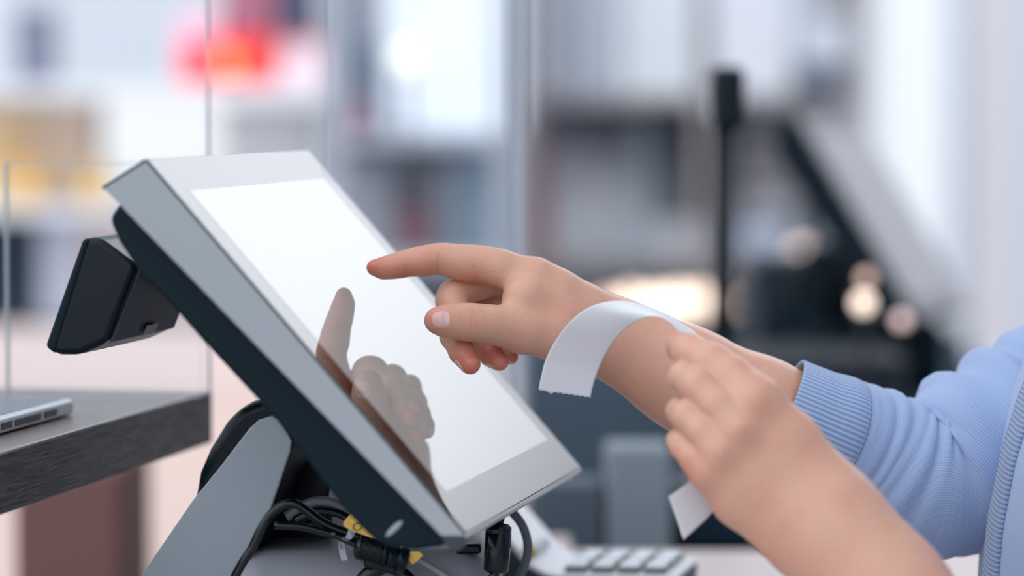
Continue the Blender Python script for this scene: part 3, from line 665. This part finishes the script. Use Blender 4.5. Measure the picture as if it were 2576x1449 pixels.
# ------------------------------------------------------------------ receipt
pr = [((1355, 979, 2.072), (1486, 998, 2.085)), ((1361, 950, 2.071), (1493, 968, 2.085)), ((1373, 905, 2.07), (1506, 930, 2.085)), ((1397, 858, 2.068), (1523, 893, 2.083)), ((1432, 812, 2.066), (1546, 857, 2.08)), ((1475, 777, 2.068), (1573, 828, 2.075)), ((1522, 760, 2.072), (1602, 808, 2.066)), ((1570, 757, 2.078), (1632, 796, 2.056)), ((1622, 768, 2.085), (1660, 797, 2.048)), ((1675, 790, 2.09), (1688, 812, 2.040)), ((1725, 818, 2.088), (1712, 842, 2.035)), ((1765, 850, 2.08), (1735, 880, 2.028)), ((1805, 905, 2.065), (1765, 930, 2.022)), ((1850, 1000, 2.04), (1790, 1020, 2.008)), ((1870, 1090, 2.015), (1800, 1110, 1.995)), ((1850, 1180, 2.0), (1780, 1160, 1.985)), ((1798, 1281, 1.99), (1738, 1208, 1.98)), ((1720, 1358, 1.985), (1682, 1250, 1.978))]
A_ = catmull([P(*a) for a, b in pr], 10); B_ = catmull([P(*b) for a, b in pr], 10); nw = 24; v = []; f = []
for i in range(len(A_)):
    for j in range(nw+1):
        t = j/nw; p = A_[i]*(1-t)+B_[i]*t
        if i == 0: p = p+np.array(UP)*(-.0008*abs(math.sin(j*1.9))-.0012*(j in (5, 6)))
        v.append(p)
for i in range(len(A_)-1):
    for j in range(nw): a = i*(nw+1)+j; f.append([a, a+1, a+nw+2, a+nw+1])
o = link('paper_receipt', mesh('paper_receipt', v, f), mat('thermal_paper', srgb(226, 230, 236), .75), None, True)
s = o.modifiers.new('thickness', 'SOLIDIFY'); s.thickness = .00012
tag(o, 'curling white paper receipt strip held in the nearer hand', 'receipt')

# ------------------------------------------------------------------ keypad behind the terminal
kd = 2.36
def K(px, py, dd=kd): return P(px, py, dd)
kp = empty('keypad', (K(1500, 1449).x, K(1500, 1449).y, .931), 'white keypad with rows of keys on dark body behind the terminal', 'keypad')
prof = [K(1215, 1292), K(1240, 1306), K(1338, 1420), K(1372, 1440), K(1402, 1447), K(1700, 1452)]
kdep = U*.105
prism('upper_shell', prof+[K(1702, 1462), K(1398, 1458), K(1362, 1450), K(1325, 1430), K(1225, 1312), K(1205, 1300)], kdep, M_white, kp, .0015, 2)
lowp = [K(1195, 1300), K(1222, 1312), K(1322, 1430), K(1360, 1451), K(1396, 1459), K(1700, 1463)]
prism('lower_body', lowp+[Vector((K(1690, 1500).x, K(1690, 1500).y, .9315)), Vector((K(1200, 1500).x, K(1200, 1500).y, .9315))], kdep, mat('keypad_dark', srgb(22, 48, 66), .5), kp, .003)
M_key = mat('key_white', srgb(226, 232, 238), .45); M_kside = mat('key_green_side', srgb(128, 142, 134), .6)
k0, k1 = K(1402, 1447), K(1700, 1452); kx = (k1-k0).normalized(); kn = Vector((-kx.z, 0, kx.x)); pitch = (k1-k0).length/4.45
for r in range(3):
    for c in range(4):
        b0 = k0+kx*(.0025+c*pitch)+U*(.012+r*.031)
        q = [b0, b0+kx*(pitch*.80), b0+kx*(pitch*.80)+U*.024, b0+U*.024]
        prism('key', [p+kn*.0002 for p in q], kn*.0042, M_kside, kp, .0010, 2)
        prism('key_cap', [p+kn*.0038+(kx*.0008 if i in (0, 3) else -kx*.0008)+(U*.0008 if i < 2 else -U*.0008) for i, p in enumerate(q)], kn*.0024, M_key, kp, .0008, 2)
s0, s1 = K(1240, 1306), K(1338, 1420); sx = (s1-s0).normalized(); sn = Vector((-sx.z, 0, sx.x)); sn = sn if sn.z > 0 else -sn
for i, m in enumerate((mat('yellow_button', srgb(190, 190, 70), .5), M_key, M_key, M_key)):
    lathe('round_button', s0+(s1-s0)*.80+U*(.010+.017*i), sn, [(0, .0052), (.004, .0052), (.0058, .0040), (.0062, .001)], m, kp, 20)

# ------------------------------------------------------------------ cables
def ptt(l, d): return [P(x, y, (d if len(t) == 0 else t[0])) for x, y, *t in l]
cA = empty('flat_cable', P(743, 1268, 2.06), 'black looping cable draped across the grey stand arm into the connector', 'cable')
tube('cable_sheath', ptt([(560, 1510), (592, 1449), (612, 1413), (634, 1379), (659, 1327), (683, 1292), (715, 1270), (743, 1268), (771, 1285), (809, 1313), (844, 1330), (879, 1342), (915, 1354)], 2.0700), .0028, M_cable, cA, flat=1)
def film(pts, m, name, parent, th=.0002):
    return prism(name, pts, -FWD*th, m, parent)
film([P(*q, 2.0650) for q in ((877, 1331), (895, 1334), (890, 1350), (880, 1358), (868, 1352), (874, 1343))], M_clear, 'clear_tag', cA)['label'] = 'clear printed tag'
cB = empty('round_cable', P(809, 1337, 2.06), 'black round cable with white printing below the looping cable', 'cable')
tube('cable_sheath', ptt([(690, 1322), (757, 1325), (809, 1337), (855, 1351), (897, 1371), (915, 1380)], 2.0670), .0023, M_cable, cB)
def text(body_, loc, size, ang, m, parent, name='printed_text'):
    cu = bpy.data.curves.new(name, 'FONT'); cu.body = body_; cu.size = size; cu.extrude = .00003; cu.align_x = 'CENTER'; cu.align_y = 'CENTER'
    o = bpy.data.objects.new(name, cu); cu.materials.append(m); me = bpy.data.meshes.new_from_object(o); bpy.data.objects.remove(o)
    o = bpy.data.objects.new(name, me); C.objects.link(o); o.parent = parent
    o.rotation_euler = (math.pi/2-PITCH, 0, 0); o.rotation_euler = (Matrix.Rotation(-PITCH, 3, 'X')@Matrix.Rotation(math.pi/2, 3, 'X')@Matrix.Rotation(-math.radians(ang), 3, 'Z')).to_euler()
    o.location = Vector(loc)-(root_loc(parent) if parent else Vector((0, 0, 0))); return o
text('UP', P(838, 1343, 2.0635), .0019, 17, M_print, cB); text('400K', P(868, 1357.5, 2.0635), .0021, 22, M_print, cB)
ct = tag(film([P(*q, 2.0750) for q in ((851, 1361), (866, 1366), (870, 1390), (875, 1409), (859, 1411), (853, 1390))], M_clear, 'hanging_tag', None), 'clear printed tag hanging below the round printed cable', 'tag')
text('CAS', P(857, 1371, 2.0735), .0028, 80, M_ink, ct); 
text('CAB', P(887, 1343, 2.0635), .0026, 70, M_ink, cA)
cC = empty('grey_cable', P(809, 1262, 2.10), 'grey curved cable rising behind the black cables toward the screen back', 'cable')
tube('cable_sheath', ptt([(720, 1300), (774, 1268), (809, 1262), (844, 1269), (882, 1291), (930, 1330)], 2.115), .0034, M_gcable, cC)
cC2 = empty('black_cable', P(809, 1280, 2.10), 'black curved cable running just under the grey one', 'cable')
tube('cable_sheath', ptt([(740, 1310), (790, 1288), (830, 1287), (868, 1300), (920, 1340)], 2.112), .0026, M_cable, cC2)
# connector with ribbed strain relief
j0, j1 = P(896, 1372, 2.0670), P(1030, 1414, 2.0670); ja = (j1-j0).normalized(); jl = (j1-j0).length
cn = empty('cable_connector', j0+ja*jl*.5, 'black ribbed cable connector hanging under the screen lower corner', 'connector')
prof = [(-.001, .004), (0, .0062), (.0015, .0078)]
for i in range(9): s_ = .0025+i*.00145; prof += [(s_, .0082), (s_+.0009, .0082), (s_+.0010, .0073), (s_+.0014, .0073)]
prof += [(.0160, .0082), (.0165, .0078)]
lathe('ribbed_sleeve', j0, ja, prof, M_cable, cn)
lathe('collar', j0+ja*.0165, ja, [(0, .0075), (.0006, .0088), (.0028, .0088), (.0034, .0075)], M_dark2, cn)
lathe('plug_body', j0+ja*.0199, ja, [(0, .0072), (.001, .0080), (.0045, .0080), (.0052, .0066), (.0065, .0066), (.0072, .0078), (.0112, .0076), (.0125, .006), (.013, .0002)], M_dark2, cn)
box('latch_block', j0+ja*.015-UP*.0075, (.020, .010, .006), M_dark2, cn, .002, R=Matrix.Rotation(math.radians(17), 3, 'Y'))
cE = empty('connector_cable', P(880, 1449, 2.0750), 'black cable leaving the ribbed connector down to the left', 'cable')
tube('cable_sheath', ptt([(970, 1418), (945, 1434), (925, 1450), (890, 1490)], 2.0750), .0052, M_cable, cE)
cF = empty('connector_cable', P(1010, 1449, 2.0750), 'black cable leaving the ribbed connector down to the right', 'cable')
tube('cable_sheath', ptt([(985, 1420), (1005, 1438), (1030, 1460), (1050, 1490)], 2.0770), .0042, M_cable, cF)
cG = empty('thin_grey_cable', P(1090, 1430, 2.0850), 'thin pale grey cable running down right from the yellow flag', 'cable')
tube('cable_sheath', ptt([(1025, 1402), (1056, 1410), (1090, 1430), (1122, 1450), (1160, 1480)], 2.0850), .0019, mat('pale_cable', srgb(150, 156, 165), .4), cG)
# yellow tags
yt = empty('yellow_tag', P(895, 1320, 2.0600), 'yellow plastic cable tag with a raised ring above connector', 'tag')
prism('tag_plate', [P(*q, 2.0610) for q in ((884, 1291), (896, 1300), (918, 1325), (940, 1353), (932, 1352), (900, 1340), (871, 1328), (863, 1319), (868, 1308))], -FWD*.0008, M_yellow, yt, .0002, 2)
rv = []; rc_ = P(899, 1325, 2.0598)
def ring(name, c, R0, r, m, parent, sx=1.0):
    v = []; f = []; n, k = 36, 8; X = Vector((1, 0, 0)); D = Matrix.Rotation(math.radians(-20), 3, 'Y')
    for i in range(n):
        a = 2*math.pi*i/n; dirr = D@(X*math.cos(a)*sx)+D@(UP*math.sin(a)*.8)
        for j in range(k): b = 2*math.pi*j/k; v.append(c+dirr*(R0+r*math.cos(b))-FWD*r*math.sin(b))
    for i in range(n):
        for j in range(k): f.append([i*k+j, i*k+(j+1) % k, ((i+1) % n)*k+(j+1) % k, ((i+1) % n)*k+j])
    return link(name, fixn(mesh(name, v, f)), m, parent, True)
ring('printed_ring', rc_, .0026, .00030, M_ink, yt)
tag(prism('yellow_flag', [P(*q, 2.0650) for q in ((1018, 1389), (1053, 1386), (1065, 1396), (1050, 1411), (1037, 1420), (1027, 1407))], -FWD*.0010, M_yellow, None, .0003, 2), 'small yellow flag right of the ribbed connector under screen corner', 'tag')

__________

Goal:
Skip the pictures and restate exactly the lines from the beginning of the listing to the line with "tag(o, 'curling white", that line included.

Finished answer:
Continue the Blender Python script for this scene: part 3, from line 665. This part finishes the script. Use Blender 4.5. Measure the picture as if it were 2576x1449 pixels.
# ------------------------------------------------------------------ receipt
pr = [((1355, 979, 2.072), (1486, 998, 2.085)), ((1361, 950, 2.071), (1493, 968, 2.085)), ((1373, 905, 2.07), (1506, 930, 2.085)), ((1397, 858, 2.068), (1523, 893, 2.083)), ((1432, 812, 2.066), (1546, 857, 2.08)), ((1475, 777, 2.068), (1573, 828, 2.075)), ((1522, 760, 2.072), (1602, 808, 2.066)), ((1570, 757, 2.078), (1632, 796, 2.056)), ((1622, 768, 2.085), (1660, 797, 2.048)), ((1675, 790, 2.09), (1688, 812, 2.040)), ((1725, 818, 2.088), (1712, 842, 2.035)), ((1765, 850, 2.08), (1735, 880, 2.028)), ((1805, 905, 2.065), (1765, 930, 2.022)), ((1850, 1000, 2.04), (1790, 1020, 2.008)), ((1870, 1090, 2.015), (1800, 1110, 1.995)), ((1850, 1180, 2.0), (1780, 1160, 1.985)), ((1798, 1281, 1.99), (1738, 1208, 1.98)), ((1720, 1358, 1.985), (1682, 1250, 1.978))]
A_ = catmull([P(*a) for a, b in pr], 10); B_ = catmull([P(*b) for a, b in pr], 10); nw = 24; v = []; f = []
for i in range(len(A_)):
    for j in range(nw+1):
        t = j/nw; p = A_[i]*(1-t)+B_[i]*t
        if i == 0: p = p+np.array(UP)*(-.0008*abs(math.sin(j*1.9))-.0012*(j in (5, 6)))
        v.append(p)
for i in range(len(A_)-1):
    for j in range(nw): a = i*(nw+1)+j; f.append([a, a+1, a+nw+2, a+nw+1])
o = link('paper_receipt', mesh('paper_receipt', v, f), mat('thermal_paper', srgb(226, 230, 236), .75), None, True)
s = o.modifiers.new('thickness', 'SOLIDIFY'); s.thickness = .00012
tag(o, 'curling white paper receipt strip held in the nearer hand', 'receipt')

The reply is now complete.